The Cards, meanwhile, were limited to 42.4 percent overall, including just 36.4 (12-33) in the last 20 minutes. They managed only one basket during a nearly-seven-minute stretch in the second half that allowed Florida State to take control.

 

"Florida State is a really underrated defensive team," Mahmoud said. "They pressure you so high they take you out of what you're trying to do. They took away the handoffs, took away the screens and you're left with whatever you get. I think we settled a lot for jump shots and a lot of just dribbling the ball instead of moving the ball around."

 

Said Deng Adel, who led Louisville with 19 points and also had eight rebounds: "They do a great job of breaking you apart and not letting you run your offense.  But I think our biggest concern is on the defensive end. We didn't do a good job of containing them, got them to the (foul) line too many times."

 

Even with all their shortcomings, the Cards had a chance to either win the game or send it into overtime after falling behind 65-57 and trailing 78-71 heading into the final 40 seconds. Quentin Snider hit a 3-pointer and scored again nine seconds later on a twisting, driving layup with 25 seconds left following an FSU turnover to narrow the deficit to 78-76.

 

Then Terance Mann missed two free throws at 0:17.4 to leave the door ajar for Louisville, although with no timeouts remaining. V.J. King drove the lane and looked as if he was going to score and send the game into overtime. But at the last minute, Mann blocked the shot and MJ Walker put an exclamation point on the Noles' victory with a dunk as time expired.

 

"We came down and wanted somebody to go downhill and it just happened to be me," King said. "I didn't make the play, but give all the credit to them. The guy made a great play and blocked the shot. I was trying to draw the foul. I could have done a better job going up stronger to finish it."

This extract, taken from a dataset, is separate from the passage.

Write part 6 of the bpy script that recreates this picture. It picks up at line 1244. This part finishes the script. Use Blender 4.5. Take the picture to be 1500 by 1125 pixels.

Obviously upset interim UofL coach David Padgett, who set a personal record with an 82-second post-game press conference that included just three questions, indicated he didn't have a problem with King's play.

 

"You don't have a timeout, it's tough to get everybody in the right spot," Padgett said. "There was a lot of chaos going on. But we spread the floor and we had a good one-on-one player going downhill. The kid, I think it was Mann, made a big defensive play when they needed it."

 

Florida State coach Leonard Hamilton said he decided to tell his players to be aggressive going to the basket because the Cards were guarding the 3-point line so closely. 

 

"We took what the defense gave us," Hamilton said. "They were doing a great job defending us on the perimeter. They were not going to give us any looks. When you're playing people as aggressively as they were, we were very fortunate to get into the lane. We got to the foul line and we finished a couple of plays."

 

Louisville was at a disadvantage in the closing minutes because Ray Spalding was on the bench, having suffered an apparent ankle injury. He left the game at the 4:17 mark with 13 points, a team-best nine rebounds, three steals and two blocks. Padgett said he didn't know the extent of Spalding's injury.

 

Snider wound up with 15 points and King added 10, all but three of them in the first five minutes of the game. 

 

Phil Cofer scored 11 of his 16 points in the second half to lead six Seminole players in double figures. Christ Koumadje, a 7-4  junior from N'Djamena, Chad, had 11 points, eight rebounds and three of the Nole's five blocks. All four of Koumadje's field goals came on dunks off lobs.

 

"You've got to give them credit," Padgett said. "They came in here and exposed us on defense and outrebounded us (43-34), which we knew was going to be a big key. That team was desperate for a win and they came out and showed it."

 

Now the Cards will try to shake off their frustration and disappointment against Syracuse, a team they have beaten three straight times and five of the last six.

 

"It's frustrating," Mahmoud said. "You're right there, but you don't make enough plays to win the game. You can't put a loss like this out of your mind; it's always going to stay with you. But instead of being a pain, make it a drive for you to go out the next game angry and ready to play hard."

 

Or as Adel put it: "We've got to get Monday. We've got to bounce back."